Ter zitting heeft de officier van justitie gevorderd deze vordering af te wijzen, aangezien het tenlastegelegde feit niet is gepleegd in de proeftijd van deze voorwaardelijke veroordeling.
Nu verdachte wordt vrijgesproken, dient de vordering tot tenuitvoerlegging te worden afgewezen.
De officier van justitie heeft gevorderd dat de voorwaardelijke straf van € 500,= geldboete die aan verdachte is opgelegd bij vonnis van de politierechter d.d. 16 september 2013 onder parketnummer 02/052284-13 ten uitvoer zal worden gelegd.
Ter zitting heeft de officier van justitie gevorderd deze vordering af te wijzen, aangezien het tenlastegelegde feit niet is gepleegd in de proeftijd van deze voorwaardelijke veroordeling.
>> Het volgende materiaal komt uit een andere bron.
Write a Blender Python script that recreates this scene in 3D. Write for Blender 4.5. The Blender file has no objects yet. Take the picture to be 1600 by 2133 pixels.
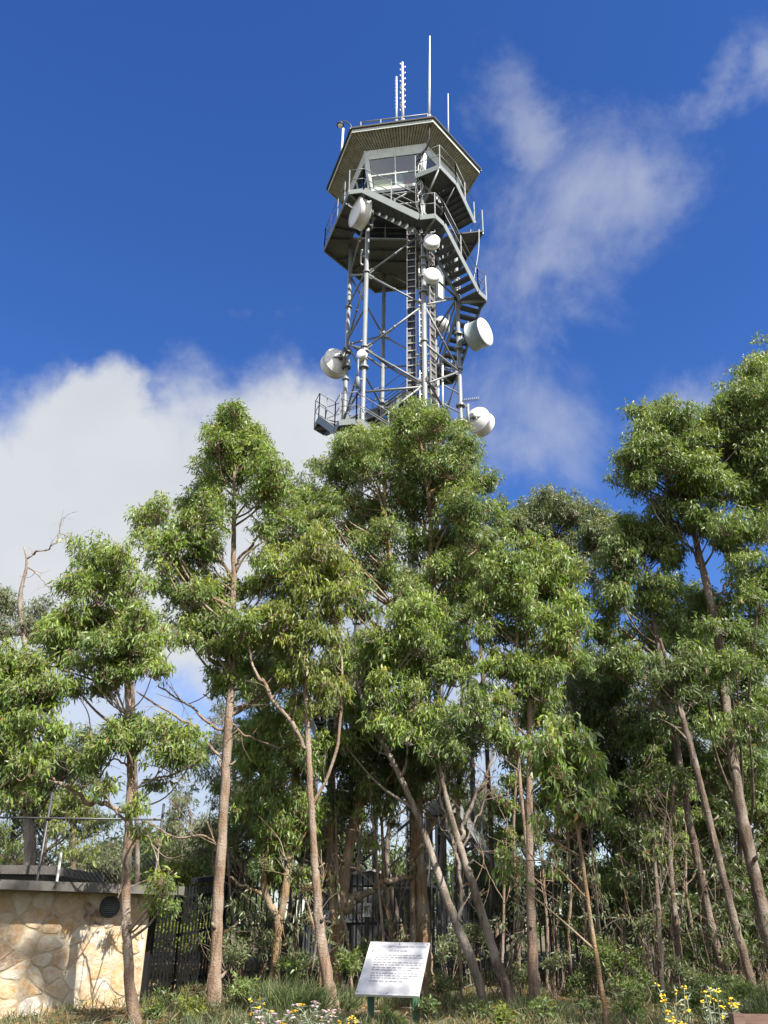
import bpy, math, random
import numpy as np
from mathutils import Vector

# ------------------------------------------------------------------ camera, sky, sun, exposure
scn = bpy.context.scene
COL = scn.collection
F = 1770.0                      # focal length in pixels of a 1600 x 2133 picture
TH = math.radians(26.0)         # the camera looks up
RO = math.radians(0.8)          # slight roll
EYE = 1.7
R0 = np.array([1, 0, 0.]); U0 = np.array([0, -math.sin(TH), math.cos(TH)]); FW = np.array([0, math.cos(TH), math.sin(TH)])
CR = math.cos(RO)*R0 + math.sin(RO)*U0
CU = -math.sin(RO)*R0 + math.cos(RO)*U0
CAM = np.array([0, 0, EYE])

def PD(px, py):
    return FW + (px-800)/F*CR + (1066.5-py)/F*CU
def P(px, py, Y):
    """the point measured at (px, py) of the photograph, Y metres ahead"""
    d = PD(px, py)
    return CAM + d*(Y/d[1])
def MPP(p):
    """metres per photo pixel at the point p"""
    return float((np.asarray(p)-CAM) @ FW)/F

cd = bpy.data.cameras.new('camera'); cam = bpy.data.objects.new('camera', cd); COL.objects.link(cam)
from mathutils import Matrix
mw = Matrix(((CR[0], CU[0], -FW[0], CAM[0]), (CR[1], CU[1], -FW[1], CAM[1]), (CR[2], CU[2], -FW[2], CAM[2]), (0, 0, 0, 1)))
cam.matrix_world = mw
cd.sensor_fit = 'VERTICAL'; cd.sensor_height = 36.0; cd.lens = F/2133*36.0
cd.clip_start = 0.05; cd.clip_end = 5000
scn.camera = cam

SUN_EL = math.radians(47); SUN_AZ = math.radians(40)     # azimuth measured to the right of straight behind the camera
SUNV = np.array([math.cos(SUN_EL)*math.sin(SUN_AZ), -math.cos(SUN_EL)*math.cos(SUN_AZ), math.sin(SUN_EL)])

world = bpy.data.worlds.new("World"); scn.world = world; world.use_nodes = True
WT = world.node_tree; WT.nodes.clear()
SKY_STRENGTH = 0.10
def wn(t, **kw):
    n = WT.nodes.new(t)
    for k, v in kw.items(): setattr(n, k, v)
    return n
def wl(a, b): WT.links.new(a, b)
def wmath(op, a, b=None, clamp=False):
    n = wn('ShaderNodeMath', operation=op); n.use_clamp = clamp
    for i, v in enumerate((a, b)):
        if v is None: continue
        if isinstance(v, (int, float)): n.inputs[i].default_value = v
        else: wl(v, n.inputs[i])
    return n.outputs[0]
def build_sky():
    out = wn('ShaderNodeOutputWorld'); bg = wn('ShaderNodeBackground')
    bg.inputs['Strength'].default_value = SKY_STRENGTH
    sky = wn('ShaderNodeTexSky', sky_type='NISHITA'); sky.sun_disc = False
    sky.sun_elevation = SUN_EL
    sky.sun_rotation = math.atan2(SUNV[0], SUNV[1])
    sky.air_density = 1.0; sky.dust_density = 0.2; sky.ozone_density = 3.0; sky.altitude = 700
    hsv = wn('ShaderNodeHueSaturation'); hsv.inputs['Saturation'].default_value = 1.27; hsv.inputs['Value'].default_value = 0.745; hsv.inputs['Hue'].default_value = 0.5155
    wl(sky.outputs[0], hsv.inputs['Color'])
    tc = wn('ShaderNodeTexCoord'); D = tc.outputs['Generated']
    wz = wn('ShaderNodeTexNoise'); wl(D, wz.inputs['Vector']); wz.inputs['Scale'].default_value = 5.5; wz.inputs['Detail'].default_value = 6; wz.inputs['Roughness'].default_value = 0.58
    wv = wn('ShaderNodeVectorMath', operation='SUBTRACT'); wl(wz.outputs['Color'], wv.inputs[0]); wv.inputs[1].default_value = (0.5, 0.5, 0.5)
    wm_ = wn('ShaderNodeVectorMath', operation='MULTIPLY_ADD'); wl(wv.outputs[0], wm_.inputs[0]); wm_.inputs[1].default_value = (0.24, 0.24, 0.24); wl(D, wm_.inputs[2])
    DW = wm_.outputs[0]                       # the direction, bent by turbulence
    def dot(v):
        n = wn('ShaderNodeVectorMath', operation='DOT_PRODUCT'); wl(DW, n.inputs[0]); n.inputs[1].default_value = [float(x) for x in v]
        return n.outputs['Value']
    def noise(scale, detail, rough, dist=0.0, off=(0, 0, 0), stretch=(1, 1, 1)):
        m = wn('ShaderNodeMapping'); wl(D, m.inputs['Vector']); m.inputs['Location'].default_value = off; m.inputs['Scale'].default_value = stretch
        n = wn('ShaderNodeTexNoise'); wl(m.outputs[0], n.inputs['Vector'])
        n.inputs['Scale'].default_value = scale; n.inputs['Detail'].default_value = detail; n.inputs['Roughness'].default_value = rough; n.inputs['Distortion'].default_value = dist
        c = wn('ShaderNodeMapRange'); c.clamp = False; wl(n.outputs['Fac'], c.inputs[0]); c.inputs[1].default_value = 0.3; c.inputs[2].default_value = 0.7
        return c.outputs[0]
    def blob(px, py, rx, ry, ang=0.0):
        """soft bump 1 - distance in the sky around one direction"""
        c = PD(px, py); c = c/np.linalg.norm(c)
        e1 = np.cross(c, [0, 0, 1.]); e1 /= np.linalg.norm(e1); e2 = np.cross(e1, c)
        a = math.radians(ang)
        f1 = math.cos(a)*e1+math.sin(a)*e2; f2 = -math.sin(a)*e1+math.cos(a)*e2
        s = math.cos(math.atan(math.hypot(px-800, py-1066)/F))
        x = wmath('MULTIPLY', dot(f1), F/(rx*s)); y = wmath('MULTIPLY', dot(f2), F/(ry*s))
        r = wmath('SQRT', wmath('ADD', wmath('MULTIPLY', x, x), wmath('MULTIPLY', y, y)))
        m = wmath('SUBTRACT', 1.0, r)
        front = wmath('GREATER_THAN', dot(c), 0.0)
        return wmath('ADD', wmath('MULTIPLY', m, front), wmath('MULTIPLY', wmath('SUBTRACT', front, 1.0), 2.0))
    def vmax(lst):
        o = lst[0]
        for l in lst[1:]: o = wmath('MAXIMUM', o, l)
        return o
    def ramp(v, a, b):
        n = wn('ShaderNodeMapRange', interpolation_type='SMOOTHSTEP'); wl(v, n.inputs[0])
        n.inputs[1].default_value = a; n.inputs[2].default_value = b
        return n.outputs[0]
    n1 = noise(7.0, 8, 0.56, 0.2); n2 = noise(6.0, 9, 0.62, 0.5, (3.1, 1.7, 0.4)); n3 = noise(2.2, 3, 0.5, 0.0, (0.3, 4.0, 2.0))
    # big low bank on the left
    big = vmax([blob(190, 1010, 330, 320), blob(-60, 1080, 330, 300), blob(470, 1030, 380, 370), blob(650, 1050, 300, 310), blob(190, 860, 150, 190), blob(200, 1270, 560, 260)])
    bank = wmath('ADD', big, wmath('MULTIPLY', wmath('SUBTRACT', n1, 0.5), 0.34))
    bankm = ramp(bank, 0.0, 0.5)
    # thin wisps on the right
    wisp = vmax([blob(1215, 430, 290, 270), blob(1110, 290, 120, 230, 10), blob(1330, 430, 150, 200, -25), blob(1160, 560, 240, 170)])
    wis2 = vmax([blob(1500, 150, 260, 110, 30), blob(1600, 130, 170, 230, 20)])
    wis3 = vmax([blob(1120, 900, 220, 260, 25), blob(1080, 960, 210, 170), blob(1460, 830, 190, 130, 20)])
    w = vmax([wisp, wmath('SUBTRACT', wis2, 0.34), wis3])
    ww = wmath('ADD', w, wmath('MULTIPLY', wmath('SUBTRACT', n2, 0.5), 0.85))
    wm = wmath('MULTIPLY', ramp(ww, 0.05, 1.2), 0.46)
    # low pale haze of broken cloud behind the trees
    low = vmax([blob(150, 1560, 420, 190), blob(900, 1560, 330, 300), blob(1400, 1550, 560, 300), blob(760, 1250, 260, 220), blob(600, 1740, 800, 200)])
    lowm = wmath('MULTIPLY', ramp(wmath('ADD', low, wmath('MULTIPLY', wmath('SUBTRACT', n1, 0.5), 0.6)), 0.0, 0.55), 0.8)
    # unseen broken cloud added behind the photographer, extra bright to fill the shadows
    back = ramp(dot((0, -1, 0)), -0.1, 0.3)
    bm = wmath('MULTIPLY', wmath('MULTIPLY', ramp(n3, 0.25, 0.6), back), 0.85)
    cover = vmax([bankm, wm, lowm])
    shade = noise(4.0, 4, 0.5, 0.0, (1.0, 2.0, 5.0))
    cmix = wn('ShaderNodeMix', data_type='RGBA'); wl(shade, cmix.inputs['Factor'])
    k = 0.275/SKY_STRENGTH
    cmix.inputs['A'].default_value = (0.84*k, 0.90*k, 1.00*k, 1); cmix.inputs['B'].default_value = (1.06*k, 1.09*k, 1.13*k, 1)
    mx = wn('ShaderNodeMix', data_type='RGBA'); wl(cover, mx.inputs['Factor']); wl(hsv.outputs[0], mx.inputs['A']); wl(cmix.outputs['Result'], mx.inputs['B'])
    mb_ = wn('ShaderNodeMix', data_type='RGBA'); wl(bm, mb_.inputs['Factor']); wl(mx.outputs['Result'], mb_.inputs['A']); mb_.inputs['B'].default_value = (2.5*k, 2.47*k, 2.42*k, 1)
    wl(mb_.outputs['Result'], bg.inputs['Color']); wl(bg.outputs[0], out.inputs['Surface'])
build_sky()

sl = bpy.data.lights.new('sun', 'SUN'); sl.energy = 5.0; sl.angle = math.radians(0.5); sl.color = (1.0, 0.94, 0.85)
so = bpy.data.objects.new('sun', sl); COL.objects.link(so)
so.rotation_euler = Vector(SUNV).to_track_quat('Z', 'Y').to_euler()

scn.view_settings.view_transform = 'Standard'; scn.view_settings.look = 'None'
scn.view_settings.exposure = 1.42; scn.view_settings.gamma = 1.0
cy = scn.cycles
cy.max_bounces = 7; cy.diffuse_bounces = 3; cy.glossy_bounces = 3; cy.transmission_bounces = 4; cy.transparent_max_bounces = 6
cy.caustics_reflective = False; cy.caustics_refractive = False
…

Nu verdachte wordt vrijgesproken, dient de vordering tot tenuitvoerlegging te worden afgewezen.

7.De beslissing

De rechtbank:
Vrijspraak
-
spreekt verdachte vrijvan het hem tenlastegelegde feit;
Benadeelde partij
- verklaart de benadeelde partij [benadeelde] niet-ontvankelijk in de vordering en bepaalt dat die vordering bij de burgerlijke rechter kan worden aangebracht;
- veroordeelt de benadeelde partij [benadeelde] in de kosten van verdachte, tot op heden begroot op nihil;
Vorderingen tenuitvoerlegging
- wijst de vorderingen tot tenuitvoerlegging onder de parketnummers 02/209553-13 en 02/052284-13 af.
Dit vonnis is gewezen door mr. R.A. Borm, voorzitter, mr. T. van de Poll en
mr. H.E. Goedegebuur, rechters, in tegenwoordigheid van mr. C.E.A.M. van de Riet, griffier, en is uitgesproken ter openbare zitting op 28 april 2016.